'''

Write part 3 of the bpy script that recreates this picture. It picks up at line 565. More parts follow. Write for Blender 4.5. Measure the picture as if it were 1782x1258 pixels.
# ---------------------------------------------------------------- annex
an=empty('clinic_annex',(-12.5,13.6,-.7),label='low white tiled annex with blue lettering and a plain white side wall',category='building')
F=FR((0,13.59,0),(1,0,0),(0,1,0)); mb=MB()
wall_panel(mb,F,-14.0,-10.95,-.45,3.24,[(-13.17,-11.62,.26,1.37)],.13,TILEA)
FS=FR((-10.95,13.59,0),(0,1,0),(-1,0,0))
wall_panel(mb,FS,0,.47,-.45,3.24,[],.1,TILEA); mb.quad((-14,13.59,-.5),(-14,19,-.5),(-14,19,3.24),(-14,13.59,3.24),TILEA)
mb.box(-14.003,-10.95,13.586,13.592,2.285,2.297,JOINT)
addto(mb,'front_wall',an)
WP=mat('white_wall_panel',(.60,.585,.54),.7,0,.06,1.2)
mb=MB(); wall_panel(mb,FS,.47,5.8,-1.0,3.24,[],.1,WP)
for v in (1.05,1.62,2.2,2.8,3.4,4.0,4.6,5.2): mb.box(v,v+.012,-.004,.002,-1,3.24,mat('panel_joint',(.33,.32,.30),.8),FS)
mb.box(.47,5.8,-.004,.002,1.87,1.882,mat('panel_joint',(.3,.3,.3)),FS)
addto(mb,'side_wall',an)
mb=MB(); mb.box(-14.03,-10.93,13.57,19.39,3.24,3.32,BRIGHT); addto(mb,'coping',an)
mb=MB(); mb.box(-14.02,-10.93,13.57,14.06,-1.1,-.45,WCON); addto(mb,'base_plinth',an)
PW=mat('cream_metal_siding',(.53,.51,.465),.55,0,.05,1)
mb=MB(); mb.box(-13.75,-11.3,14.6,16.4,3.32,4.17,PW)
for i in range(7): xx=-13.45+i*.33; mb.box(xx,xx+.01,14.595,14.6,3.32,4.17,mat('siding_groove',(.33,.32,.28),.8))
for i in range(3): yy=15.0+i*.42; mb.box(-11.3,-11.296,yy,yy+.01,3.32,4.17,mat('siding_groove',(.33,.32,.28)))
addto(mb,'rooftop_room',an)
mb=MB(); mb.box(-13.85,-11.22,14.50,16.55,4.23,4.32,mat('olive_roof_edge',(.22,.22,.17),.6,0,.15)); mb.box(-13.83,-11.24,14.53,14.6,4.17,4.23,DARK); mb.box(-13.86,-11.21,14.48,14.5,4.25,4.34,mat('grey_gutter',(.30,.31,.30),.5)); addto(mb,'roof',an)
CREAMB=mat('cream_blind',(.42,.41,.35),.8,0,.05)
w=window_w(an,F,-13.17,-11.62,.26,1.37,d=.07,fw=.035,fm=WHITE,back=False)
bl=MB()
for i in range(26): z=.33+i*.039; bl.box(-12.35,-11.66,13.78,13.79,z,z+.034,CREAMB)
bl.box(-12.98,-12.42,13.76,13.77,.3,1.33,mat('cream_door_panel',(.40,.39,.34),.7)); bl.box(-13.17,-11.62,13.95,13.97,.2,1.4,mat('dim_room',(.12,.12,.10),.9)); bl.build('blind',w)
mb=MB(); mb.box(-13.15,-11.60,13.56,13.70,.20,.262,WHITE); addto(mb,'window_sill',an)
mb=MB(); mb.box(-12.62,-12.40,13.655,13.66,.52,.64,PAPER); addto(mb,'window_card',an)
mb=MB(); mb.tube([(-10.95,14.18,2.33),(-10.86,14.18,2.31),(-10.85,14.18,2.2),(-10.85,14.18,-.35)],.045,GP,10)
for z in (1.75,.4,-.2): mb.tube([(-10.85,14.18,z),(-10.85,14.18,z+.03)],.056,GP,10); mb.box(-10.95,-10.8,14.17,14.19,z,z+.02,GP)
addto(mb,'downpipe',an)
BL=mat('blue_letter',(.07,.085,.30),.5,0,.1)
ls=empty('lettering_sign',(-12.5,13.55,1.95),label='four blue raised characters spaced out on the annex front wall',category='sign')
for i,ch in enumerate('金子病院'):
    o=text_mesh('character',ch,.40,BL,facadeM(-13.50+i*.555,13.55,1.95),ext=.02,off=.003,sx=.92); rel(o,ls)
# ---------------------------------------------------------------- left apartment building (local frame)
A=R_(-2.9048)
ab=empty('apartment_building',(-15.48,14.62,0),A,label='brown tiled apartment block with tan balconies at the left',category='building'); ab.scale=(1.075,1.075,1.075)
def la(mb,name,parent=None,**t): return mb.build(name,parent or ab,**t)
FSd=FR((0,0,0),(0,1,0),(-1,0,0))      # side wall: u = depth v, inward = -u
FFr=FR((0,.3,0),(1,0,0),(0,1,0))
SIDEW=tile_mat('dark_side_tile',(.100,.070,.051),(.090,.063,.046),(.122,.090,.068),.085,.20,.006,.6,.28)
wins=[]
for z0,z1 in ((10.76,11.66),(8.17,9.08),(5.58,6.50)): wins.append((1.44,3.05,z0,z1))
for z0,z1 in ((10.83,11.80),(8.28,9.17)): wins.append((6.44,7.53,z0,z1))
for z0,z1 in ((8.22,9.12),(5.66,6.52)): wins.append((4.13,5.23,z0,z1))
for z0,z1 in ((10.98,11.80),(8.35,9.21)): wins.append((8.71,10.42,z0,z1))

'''

* _TASK GOAL_
Reproduce the material above exactly; please quote every line of it.

* _TASK RESULT_
Write part 3 of the bpy script that recreates this picture. It picks up at line 565. More parts follow. Write for Blender 4.5. Measure the picture as if it were 1782x1258 pixels.
# ---------------------------------------------------------------- annex
an=empty('clinic_annex',(-12.5,13.6,-.7),label='low white tiled annex with blue lettering and a plain white side wall',category='building')
F=FR((0,13.59,0),(1,0,0),(0,1,0)); mb=MB()
wall_panel(mb,F,-14.0,-10.95,-.45,3.24,[(-13.17,-11.62,.26,1.37)],.13,TILEA)
FS=FR((-10.95,13.59,0),(0,1,0),(-1,0,0))
wall_panel(mb,FS,0,.47,-.45,3.24,[],.1,TILEA); mb.quad((-14,13.59,-.5),(-14,19,-.5),(-14,19,3.24),(-14,13.59,3.24),TILEA)
mb.box(-14.003,-10.95,13.586,13.592,2.285,2.297,JOINT)
addto(mb,'front_wall',an)
WP=mat('white_wall_panel',(.60,.585,.54),.7,0,.06,1.2)
mb=MB(); wall_panel(mb,FS,.47,5.8,-1.0,3.24,[],.1,WP)
for v in (1.05,1.62,2.2,2.8,3.4,4.0,4.6,5.2): mb.box(v,v+.012,-.004,.002,-1,3.24,mat('panel_joint',(.33,.32,.30),.8),FS)
mb.box(.47,5.8,-.004,.002,1.87,1.882,mat('panel_joint',(.3,.3,.3)),FS)
addto(mb,'side_wall',an)
mb=MB(); mb.box(-14.03,-10.93,13.57,19.39,3.24,3.32,BRIGHT); addto(mb,'coping',an)
mb=MB(); mb.box(-14.02,-10.93,13.57,14.06,-1.1,-.45,WCON); addto(mb,'base_plinth',an)
PW=mat('cream_metal_siding',(.53,.51,.465),.55,0,.05,1)
mb=MB(); mb.box(-13.75,-11.3,14.6,16.4,3.32,4.17,PW)
for i in range(7): xx=-13.45+i*.33; mb.box(xx,xx+.01,14.595,14.6,3.32,4.17,mat('siding_groove',(.33,.32,.28),.8))
for i in range(3): yy=15.0+i*.42; mb.box(-11.3,-11.296,yy,yy+.01,3.32,4.17,mat('siding_groove',(.33,.32,.28)))
addto(mb,'rooftop_room',an)
mb=MB(); mb.box(-13.85,-11.22,14.50,16.55,4.23,4.32,mat('olive_roof_edge',(.22,.22,.17),.6,0,.15)); mb.box(-13.83,-11.24,14.53,14.6,4.17,4.23,DARK); mb.box(-13.86,-11.21,14.48,14.5,4.25,4.34,mat('grey_gutter',(.30,.31,.30),.5)); addto(mb,'roof',an)
CREAMB=mat('cream_blind',(.42,.41,.35),.8,0,.05)
w=window_w(an,F,-13.17,-11.62,.26,1.37,d=.07,fw=.035,fm=WHITE,back=False)
bl=MB()
for i in range(26): z=.33+i*.039; bl.box(-12.35,-11.66,13.78,13.79,z,z+.034,CREAMB)
bl.box(-12.98,-12.42,13.76,13.77,.3,1.33,mat('cream_door_panel',(.40,.39,.34),.7)); bl.box(-13.17,-11.62,13.95,13.97,.2,1.4,mat('dim_room',(.12,.12,.10),.9)); bl.build('blind',w)
mb=MB(); mb.box(-13.15,-11.60,13.56,13.70,.20,.262,WHITE); addto(mb,'window_sill',an)
mb=MB(); mb.box(-12.62,-12.40,13.655,13.66,.52,.64,PAPER); addto(mb,'window_card',an)
mb=MB(); mb.tube([(-10.95,14.18,2.33),(-10.86,14.18,2.31),(-10.85,14.18,2.2),(-10.85,14.18,-.35)],.045,GP,10)
for z in (1.75,.4,-.2): mb.tube([(-10.85,14.18,z),(-10.85,14.18,z+.03)],.056,GP,10); mb.box(-10.95,-10.8,14.17,14.19,z,z+.02,GP)
addto(mb,'downpipe',an)
BL=mat('blue_letter',(.07,.085,.30),.5,0,.1)
ls=empty('lettering_sign',(-12.5,13.55,1.95),label='four blue raised characters spaced out on the annex front wall',category='sign')
for i,ch in enumerate('金子病院'):
    o=text_mesh('character',ch,.40,BL,facadeM(-13.50+i*.555,13.55,1.95),ext=.02,off=.003,sx=.92); rel(o,ls)
# ---------------------------------------------------------------- left apartment building (local frame)
A=R_(-2.9048)
ab=empty('apartment_building',(-15.48,14.62,0),A,label='brown tiled apartment block with tan balconies at the left',category='building'); ab.scale=(1.075,1.075,1.075)
def la(mb,name,parent=None,**t): return mb.build(name,parent or ab,**t)
FSd=FR((0,0,0),(0,1,0),(-1,0,0))      # side wall: u = depth v, inward = -u
FFr=FR((0,.3,0),(1,0,0),(0,1,0))
SIDEW=tile_mat('dark_side_tile',(.100,.070,.051),(.090,.063,.046),(.122,.090,.068),.085,.20,.006,.6,.28)
wins=[]
for z0,z1 in ((10.76,11.66),(8.17,9.08),(5.58,6.50)): wins.append((1.44,3.05,z0,z1))
for z0,z1 in ((10.83,11.80),(8.28,9.17)): wins.append((6.44,7.53,z0,z1))
for z0,z1 in ((8.22,9.12),(5.66,6.52)): wins.append((4.13,5.23,z0,z1))
for z0,z1 in ((10.98,11.80),(8.35,9.21)): wins.append((8.71,10.42,z0,z1))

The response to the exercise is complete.